Youth Workers
Featured Youth Worker
Featured Youth Worker of the month: Ignacia Torres
Since 2008, the Superstar Foundation has used the Veronica Awards to recognize those social services professionals who keep the transformational relationship at the core of their work and who demonstrate the effectiveness of that approach through measured outcomes.
Santa Ignacia Torres was a recipient of this year’s Superstar Foundation Veronica Award. Santa Ignacia Torres is a Youth Worker at Roca, in Chelsea, MA. She not only leads groups and engagement activities for young women, but has also implemented creative solutions for facilitating conversations with victims of domestic violence. No fewer than 15 young women who might never have mentioned their difficult past to another person have since accessed domestic violence services thanks to Ignacia’s work.
Youthworkers at Roca
Roca staff members are known for being persistent, relentless, assertive, strong-minded, avid learners, and fierce advocates. We cannot wait for high-risk young people to show up at our doors, because they never will. Youth workers build relationships by finding young people where they are at, learning where they hang out, knocking on their doors, and continuously circling the neighborhood in the infamous Roca vans. It is the relentlessness of a youth worker who shows up day after day, no matter what, that awakens hope in a young person. As trust builds and the visits to Roca increase, the youth worker strategically develops a relationship that is a commitment between the youth and youth worker: they are now “in it” together.

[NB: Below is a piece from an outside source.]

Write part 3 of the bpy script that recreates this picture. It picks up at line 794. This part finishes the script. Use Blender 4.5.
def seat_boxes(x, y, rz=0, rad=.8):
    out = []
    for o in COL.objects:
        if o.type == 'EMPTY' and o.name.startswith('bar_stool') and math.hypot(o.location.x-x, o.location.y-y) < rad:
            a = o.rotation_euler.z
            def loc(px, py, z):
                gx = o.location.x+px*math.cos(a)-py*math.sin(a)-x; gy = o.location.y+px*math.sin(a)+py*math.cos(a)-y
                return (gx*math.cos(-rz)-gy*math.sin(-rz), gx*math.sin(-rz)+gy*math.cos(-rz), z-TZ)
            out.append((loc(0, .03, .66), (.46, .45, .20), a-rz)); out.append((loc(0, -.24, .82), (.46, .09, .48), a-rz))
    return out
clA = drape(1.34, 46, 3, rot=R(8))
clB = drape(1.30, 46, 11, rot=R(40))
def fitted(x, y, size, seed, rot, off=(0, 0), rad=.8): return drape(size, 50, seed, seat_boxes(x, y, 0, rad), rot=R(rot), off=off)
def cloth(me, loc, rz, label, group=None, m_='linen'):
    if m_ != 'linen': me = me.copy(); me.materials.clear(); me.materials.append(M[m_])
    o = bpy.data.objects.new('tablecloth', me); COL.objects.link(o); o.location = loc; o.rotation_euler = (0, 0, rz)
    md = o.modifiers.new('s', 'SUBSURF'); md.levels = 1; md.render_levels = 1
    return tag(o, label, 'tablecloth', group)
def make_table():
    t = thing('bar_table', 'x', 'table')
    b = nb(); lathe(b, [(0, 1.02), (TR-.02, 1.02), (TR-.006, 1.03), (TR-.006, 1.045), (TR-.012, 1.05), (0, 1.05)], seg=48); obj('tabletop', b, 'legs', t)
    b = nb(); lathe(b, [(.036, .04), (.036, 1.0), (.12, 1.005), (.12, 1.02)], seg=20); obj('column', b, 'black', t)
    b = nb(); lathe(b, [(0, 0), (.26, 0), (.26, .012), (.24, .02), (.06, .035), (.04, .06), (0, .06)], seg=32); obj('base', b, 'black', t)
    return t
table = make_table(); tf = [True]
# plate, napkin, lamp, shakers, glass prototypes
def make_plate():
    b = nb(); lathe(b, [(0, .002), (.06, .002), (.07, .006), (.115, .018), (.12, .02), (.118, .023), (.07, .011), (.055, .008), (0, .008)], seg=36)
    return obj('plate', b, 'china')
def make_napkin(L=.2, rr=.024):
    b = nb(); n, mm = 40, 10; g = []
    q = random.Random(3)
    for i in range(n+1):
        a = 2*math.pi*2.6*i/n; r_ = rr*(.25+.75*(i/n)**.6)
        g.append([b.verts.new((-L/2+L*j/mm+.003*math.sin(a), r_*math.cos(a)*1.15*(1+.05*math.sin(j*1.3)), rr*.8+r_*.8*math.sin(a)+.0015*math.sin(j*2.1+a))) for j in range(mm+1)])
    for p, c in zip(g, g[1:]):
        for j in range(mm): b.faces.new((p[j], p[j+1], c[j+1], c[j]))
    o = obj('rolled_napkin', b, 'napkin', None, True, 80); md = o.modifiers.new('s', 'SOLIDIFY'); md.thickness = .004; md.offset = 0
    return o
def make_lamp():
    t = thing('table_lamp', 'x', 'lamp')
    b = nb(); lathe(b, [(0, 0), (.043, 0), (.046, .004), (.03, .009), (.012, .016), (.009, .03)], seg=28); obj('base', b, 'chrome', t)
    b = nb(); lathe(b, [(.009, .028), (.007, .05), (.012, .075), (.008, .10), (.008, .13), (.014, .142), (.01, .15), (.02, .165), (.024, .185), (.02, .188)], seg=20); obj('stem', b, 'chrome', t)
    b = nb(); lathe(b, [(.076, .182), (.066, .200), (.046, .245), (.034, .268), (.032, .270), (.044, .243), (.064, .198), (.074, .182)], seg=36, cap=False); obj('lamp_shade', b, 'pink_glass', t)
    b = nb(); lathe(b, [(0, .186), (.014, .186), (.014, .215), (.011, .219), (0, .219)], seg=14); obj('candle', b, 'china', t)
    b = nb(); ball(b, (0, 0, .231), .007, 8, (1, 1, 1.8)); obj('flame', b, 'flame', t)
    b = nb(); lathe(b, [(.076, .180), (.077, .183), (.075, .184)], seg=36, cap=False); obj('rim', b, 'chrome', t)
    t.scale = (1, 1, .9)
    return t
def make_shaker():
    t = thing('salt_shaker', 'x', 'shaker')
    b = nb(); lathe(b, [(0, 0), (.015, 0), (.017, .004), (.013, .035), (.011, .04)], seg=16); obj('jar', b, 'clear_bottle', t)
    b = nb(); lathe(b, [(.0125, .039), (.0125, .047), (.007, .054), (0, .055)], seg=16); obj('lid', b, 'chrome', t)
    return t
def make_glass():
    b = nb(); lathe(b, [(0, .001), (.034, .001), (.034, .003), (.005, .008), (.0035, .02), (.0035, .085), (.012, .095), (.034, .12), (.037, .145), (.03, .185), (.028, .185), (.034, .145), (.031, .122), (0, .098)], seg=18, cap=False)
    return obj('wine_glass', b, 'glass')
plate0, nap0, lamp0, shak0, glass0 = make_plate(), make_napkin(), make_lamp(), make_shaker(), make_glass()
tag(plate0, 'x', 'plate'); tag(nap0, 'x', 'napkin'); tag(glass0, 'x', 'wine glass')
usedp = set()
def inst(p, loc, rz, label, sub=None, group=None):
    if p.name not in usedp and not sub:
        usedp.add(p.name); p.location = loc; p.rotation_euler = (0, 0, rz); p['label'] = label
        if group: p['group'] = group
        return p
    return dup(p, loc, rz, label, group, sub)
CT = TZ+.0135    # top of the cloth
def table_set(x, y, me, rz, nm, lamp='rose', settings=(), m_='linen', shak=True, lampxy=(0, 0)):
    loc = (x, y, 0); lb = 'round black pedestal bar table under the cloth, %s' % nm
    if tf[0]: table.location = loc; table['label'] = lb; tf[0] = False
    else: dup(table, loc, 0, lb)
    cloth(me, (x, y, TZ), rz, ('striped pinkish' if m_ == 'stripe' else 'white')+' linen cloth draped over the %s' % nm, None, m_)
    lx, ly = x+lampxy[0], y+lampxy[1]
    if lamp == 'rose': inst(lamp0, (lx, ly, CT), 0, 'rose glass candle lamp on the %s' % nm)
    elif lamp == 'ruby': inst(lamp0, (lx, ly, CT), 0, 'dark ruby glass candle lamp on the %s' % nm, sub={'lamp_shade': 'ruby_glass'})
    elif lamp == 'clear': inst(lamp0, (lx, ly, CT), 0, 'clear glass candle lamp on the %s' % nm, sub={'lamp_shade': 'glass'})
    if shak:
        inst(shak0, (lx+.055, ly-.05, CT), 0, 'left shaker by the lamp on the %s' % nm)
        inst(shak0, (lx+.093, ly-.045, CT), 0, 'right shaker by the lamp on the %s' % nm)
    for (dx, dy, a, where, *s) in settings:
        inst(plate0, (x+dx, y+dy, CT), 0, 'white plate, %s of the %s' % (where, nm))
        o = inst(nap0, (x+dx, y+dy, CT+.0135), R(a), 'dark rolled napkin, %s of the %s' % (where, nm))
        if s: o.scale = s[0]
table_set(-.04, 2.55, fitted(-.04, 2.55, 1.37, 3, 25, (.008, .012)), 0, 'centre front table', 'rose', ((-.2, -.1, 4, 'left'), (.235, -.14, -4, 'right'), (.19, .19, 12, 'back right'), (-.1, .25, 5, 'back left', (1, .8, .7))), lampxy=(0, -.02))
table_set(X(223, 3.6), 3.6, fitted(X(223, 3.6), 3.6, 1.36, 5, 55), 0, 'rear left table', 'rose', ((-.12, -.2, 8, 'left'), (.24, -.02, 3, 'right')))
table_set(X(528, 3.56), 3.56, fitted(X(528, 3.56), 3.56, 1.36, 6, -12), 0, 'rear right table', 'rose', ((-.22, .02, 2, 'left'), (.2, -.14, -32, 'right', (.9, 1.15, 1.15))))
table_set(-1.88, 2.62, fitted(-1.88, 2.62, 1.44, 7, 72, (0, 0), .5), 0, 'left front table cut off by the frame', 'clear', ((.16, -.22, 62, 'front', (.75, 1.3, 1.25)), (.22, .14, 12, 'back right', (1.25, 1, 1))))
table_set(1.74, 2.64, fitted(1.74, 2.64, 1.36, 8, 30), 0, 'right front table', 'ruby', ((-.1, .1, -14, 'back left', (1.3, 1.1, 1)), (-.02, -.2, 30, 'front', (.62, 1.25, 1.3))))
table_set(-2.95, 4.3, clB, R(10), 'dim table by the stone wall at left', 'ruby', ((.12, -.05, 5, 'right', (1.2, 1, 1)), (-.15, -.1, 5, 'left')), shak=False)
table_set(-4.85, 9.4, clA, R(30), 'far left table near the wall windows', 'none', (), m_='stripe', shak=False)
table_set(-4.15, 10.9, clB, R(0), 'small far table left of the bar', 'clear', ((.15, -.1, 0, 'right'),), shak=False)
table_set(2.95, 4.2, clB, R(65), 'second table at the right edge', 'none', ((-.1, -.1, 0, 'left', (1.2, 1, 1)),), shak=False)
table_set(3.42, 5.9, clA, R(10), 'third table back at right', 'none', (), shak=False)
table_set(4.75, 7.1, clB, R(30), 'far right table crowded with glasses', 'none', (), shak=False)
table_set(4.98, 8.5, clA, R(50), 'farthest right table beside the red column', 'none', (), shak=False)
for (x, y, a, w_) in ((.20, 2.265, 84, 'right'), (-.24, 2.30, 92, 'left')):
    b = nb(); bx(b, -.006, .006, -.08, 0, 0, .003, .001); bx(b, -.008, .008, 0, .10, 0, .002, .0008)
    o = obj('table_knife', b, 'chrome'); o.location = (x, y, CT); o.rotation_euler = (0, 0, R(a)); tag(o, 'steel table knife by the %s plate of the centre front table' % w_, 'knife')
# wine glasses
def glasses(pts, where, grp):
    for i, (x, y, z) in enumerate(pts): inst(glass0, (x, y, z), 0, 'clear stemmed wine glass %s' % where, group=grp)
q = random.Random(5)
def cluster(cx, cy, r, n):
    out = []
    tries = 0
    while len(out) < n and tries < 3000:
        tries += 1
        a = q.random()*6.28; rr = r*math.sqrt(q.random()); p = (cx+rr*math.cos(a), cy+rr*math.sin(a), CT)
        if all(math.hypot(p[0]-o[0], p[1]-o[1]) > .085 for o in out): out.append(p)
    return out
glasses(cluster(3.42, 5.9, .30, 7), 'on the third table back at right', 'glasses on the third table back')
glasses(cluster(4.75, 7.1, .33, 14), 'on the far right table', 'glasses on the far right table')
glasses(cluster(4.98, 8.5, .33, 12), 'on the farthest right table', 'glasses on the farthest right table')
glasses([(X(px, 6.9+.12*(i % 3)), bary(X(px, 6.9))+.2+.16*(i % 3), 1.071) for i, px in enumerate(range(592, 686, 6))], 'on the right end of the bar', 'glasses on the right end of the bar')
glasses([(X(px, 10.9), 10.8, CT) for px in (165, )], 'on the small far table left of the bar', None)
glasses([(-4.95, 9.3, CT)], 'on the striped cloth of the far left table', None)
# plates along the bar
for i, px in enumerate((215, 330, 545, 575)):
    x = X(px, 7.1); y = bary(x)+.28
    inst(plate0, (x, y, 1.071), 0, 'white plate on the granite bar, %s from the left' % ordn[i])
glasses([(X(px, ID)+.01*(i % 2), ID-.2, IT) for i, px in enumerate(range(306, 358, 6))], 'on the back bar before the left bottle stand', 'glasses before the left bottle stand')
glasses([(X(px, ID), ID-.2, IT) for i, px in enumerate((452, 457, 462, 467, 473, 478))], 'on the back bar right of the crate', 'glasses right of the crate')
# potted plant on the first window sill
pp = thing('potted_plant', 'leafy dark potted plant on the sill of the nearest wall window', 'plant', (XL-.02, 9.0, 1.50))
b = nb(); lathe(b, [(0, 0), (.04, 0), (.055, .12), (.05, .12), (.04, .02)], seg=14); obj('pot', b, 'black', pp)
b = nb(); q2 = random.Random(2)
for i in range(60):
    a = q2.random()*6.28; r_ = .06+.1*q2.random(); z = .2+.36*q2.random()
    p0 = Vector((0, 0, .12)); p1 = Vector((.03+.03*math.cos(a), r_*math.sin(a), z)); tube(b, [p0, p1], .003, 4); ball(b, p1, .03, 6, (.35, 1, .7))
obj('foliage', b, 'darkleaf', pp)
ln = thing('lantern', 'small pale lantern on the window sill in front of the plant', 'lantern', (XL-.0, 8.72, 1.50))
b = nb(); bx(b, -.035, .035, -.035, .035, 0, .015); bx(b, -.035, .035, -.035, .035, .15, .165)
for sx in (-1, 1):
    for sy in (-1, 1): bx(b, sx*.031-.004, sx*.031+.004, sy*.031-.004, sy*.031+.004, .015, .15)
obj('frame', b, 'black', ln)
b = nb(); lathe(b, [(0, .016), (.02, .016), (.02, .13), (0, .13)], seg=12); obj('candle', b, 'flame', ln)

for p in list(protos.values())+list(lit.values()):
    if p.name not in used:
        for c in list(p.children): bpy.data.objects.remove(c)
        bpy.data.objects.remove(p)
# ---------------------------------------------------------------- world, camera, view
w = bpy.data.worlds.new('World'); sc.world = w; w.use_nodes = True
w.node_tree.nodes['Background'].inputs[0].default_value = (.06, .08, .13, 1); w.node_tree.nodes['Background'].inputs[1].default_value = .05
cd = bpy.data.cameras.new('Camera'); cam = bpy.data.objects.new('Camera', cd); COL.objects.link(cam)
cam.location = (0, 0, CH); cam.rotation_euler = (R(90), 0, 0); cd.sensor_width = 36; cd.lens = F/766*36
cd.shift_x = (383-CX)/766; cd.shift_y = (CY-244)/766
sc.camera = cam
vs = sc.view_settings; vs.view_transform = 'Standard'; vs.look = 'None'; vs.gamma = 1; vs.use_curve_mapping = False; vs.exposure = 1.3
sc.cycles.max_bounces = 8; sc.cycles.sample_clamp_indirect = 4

But what defines relentless outreach and follow up in the most fundamental sense, is the consistency of youth workers’ efforts in connecting and reconnecting with a young person. Because high-risk young people have had little or no experience with adults who impose consistent expectations of healthy behavior, they are prone to frequent disengagement and rejection of constructive relationships. Therefore, (especially in the early stages of outreach), a youth worker must relentlessly reconnect with a young person who periodically rejects them and refuses to engage in programming. While a young person may show up at Roca three times in one week, they may just as likely refuse to come back the following week. It is the youth worker’s responsibility to track down that young person and reengage them.